Born to you. To a world made up entirely of guilty sinners, God came. God the Son, sent by God the Father, through God the Holy Spirit. He came as promised. He came as Savior. As Jesus would one day say, “For God did not send His Son into the world to condemn the world, but that the world through Him might be saved.” And so the angel attaches this name to the infant, Savior, Jesus. This is the one—the only One—to whom the name Savior has been attached. Nothing else in the world bears such a title. Nothing else and no one else is the Savior. Only the one who was born of Mary, who is Christ the Lord, who didn’t show up out of nowhere, but has a long history already behind Him the moment He’s born, a lineage going back to David, back to Abraham, Isaac and Jacob, back to Shem and Noah and Seth and Adam. But even further than that. For He is Christ, the Lord, whose goings forth are from of old, from everlasting, finally born so that He could grow up and die and so destroy death and purchase heaven for all men by His blood.
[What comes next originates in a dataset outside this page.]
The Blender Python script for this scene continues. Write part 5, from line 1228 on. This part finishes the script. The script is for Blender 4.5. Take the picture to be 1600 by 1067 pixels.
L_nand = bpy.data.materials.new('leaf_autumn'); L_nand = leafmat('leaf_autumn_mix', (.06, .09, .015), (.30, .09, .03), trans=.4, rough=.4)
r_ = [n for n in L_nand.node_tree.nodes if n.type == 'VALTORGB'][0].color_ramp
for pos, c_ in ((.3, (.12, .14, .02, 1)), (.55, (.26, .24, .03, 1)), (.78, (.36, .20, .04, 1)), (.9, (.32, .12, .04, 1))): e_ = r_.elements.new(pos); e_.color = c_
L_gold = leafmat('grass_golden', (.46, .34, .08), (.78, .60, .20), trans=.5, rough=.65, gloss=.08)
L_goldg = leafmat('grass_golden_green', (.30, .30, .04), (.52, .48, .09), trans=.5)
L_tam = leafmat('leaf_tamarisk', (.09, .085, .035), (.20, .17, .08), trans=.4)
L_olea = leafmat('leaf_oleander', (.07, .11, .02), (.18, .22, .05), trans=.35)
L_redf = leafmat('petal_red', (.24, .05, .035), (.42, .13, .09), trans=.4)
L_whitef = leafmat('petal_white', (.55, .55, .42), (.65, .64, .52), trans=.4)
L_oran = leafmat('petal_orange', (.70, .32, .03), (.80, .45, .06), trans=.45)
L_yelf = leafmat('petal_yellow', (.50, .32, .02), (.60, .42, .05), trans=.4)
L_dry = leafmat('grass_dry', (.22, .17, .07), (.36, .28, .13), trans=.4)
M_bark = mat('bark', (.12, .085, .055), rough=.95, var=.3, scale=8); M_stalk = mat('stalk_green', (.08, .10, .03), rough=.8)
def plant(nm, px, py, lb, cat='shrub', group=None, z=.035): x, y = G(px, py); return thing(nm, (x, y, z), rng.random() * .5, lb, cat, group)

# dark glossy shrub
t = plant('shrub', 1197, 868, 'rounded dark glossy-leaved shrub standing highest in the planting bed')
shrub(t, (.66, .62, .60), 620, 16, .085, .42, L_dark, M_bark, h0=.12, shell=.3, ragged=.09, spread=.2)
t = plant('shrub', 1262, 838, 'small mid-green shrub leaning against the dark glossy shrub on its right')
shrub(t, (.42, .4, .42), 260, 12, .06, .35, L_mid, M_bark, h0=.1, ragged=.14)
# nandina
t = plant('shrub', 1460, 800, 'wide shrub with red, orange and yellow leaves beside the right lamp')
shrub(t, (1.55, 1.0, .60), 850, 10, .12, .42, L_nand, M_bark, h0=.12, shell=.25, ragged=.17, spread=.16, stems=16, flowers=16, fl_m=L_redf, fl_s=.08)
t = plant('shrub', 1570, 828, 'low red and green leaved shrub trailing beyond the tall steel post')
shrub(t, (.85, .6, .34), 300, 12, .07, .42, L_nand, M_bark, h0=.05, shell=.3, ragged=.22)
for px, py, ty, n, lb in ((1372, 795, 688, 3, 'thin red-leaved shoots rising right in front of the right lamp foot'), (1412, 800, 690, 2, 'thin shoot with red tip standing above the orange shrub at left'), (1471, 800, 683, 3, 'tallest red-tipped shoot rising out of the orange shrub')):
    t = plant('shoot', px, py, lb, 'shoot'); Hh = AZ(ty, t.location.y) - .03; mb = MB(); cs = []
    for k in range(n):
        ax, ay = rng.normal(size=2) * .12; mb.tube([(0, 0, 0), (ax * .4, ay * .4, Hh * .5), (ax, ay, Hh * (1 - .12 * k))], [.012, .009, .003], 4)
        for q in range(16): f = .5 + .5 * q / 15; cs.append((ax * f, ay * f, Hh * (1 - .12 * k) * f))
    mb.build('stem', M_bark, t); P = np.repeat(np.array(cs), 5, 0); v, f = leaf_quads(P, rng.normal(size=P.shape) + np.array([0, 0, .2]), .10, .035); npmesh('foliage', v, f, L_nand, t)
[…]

After announcing the birth of this Child, the heavenly host of angels couldn’t help but sing, Glory to God in the highest, and on earth, peace, goodwill to men. Not the peace and goodwill of “you’re going to have a wonderful life in this world,” but the peace and goodwill of “you have a God who cares for you this much, that He would enter your fallen race to suffer, not just with you, but for you, that you may become children of God.”

Let the praise of the angels be the praise of all God’s people on this Christmas Eve. And let it become the praise of those who have not been God’s people, but who have heard the message God has directed to you this night through a much humbler angel. The Savior, Christ the Lord, has been born. That makes today the day of salvation to all who hear and believe God’s message. Amen.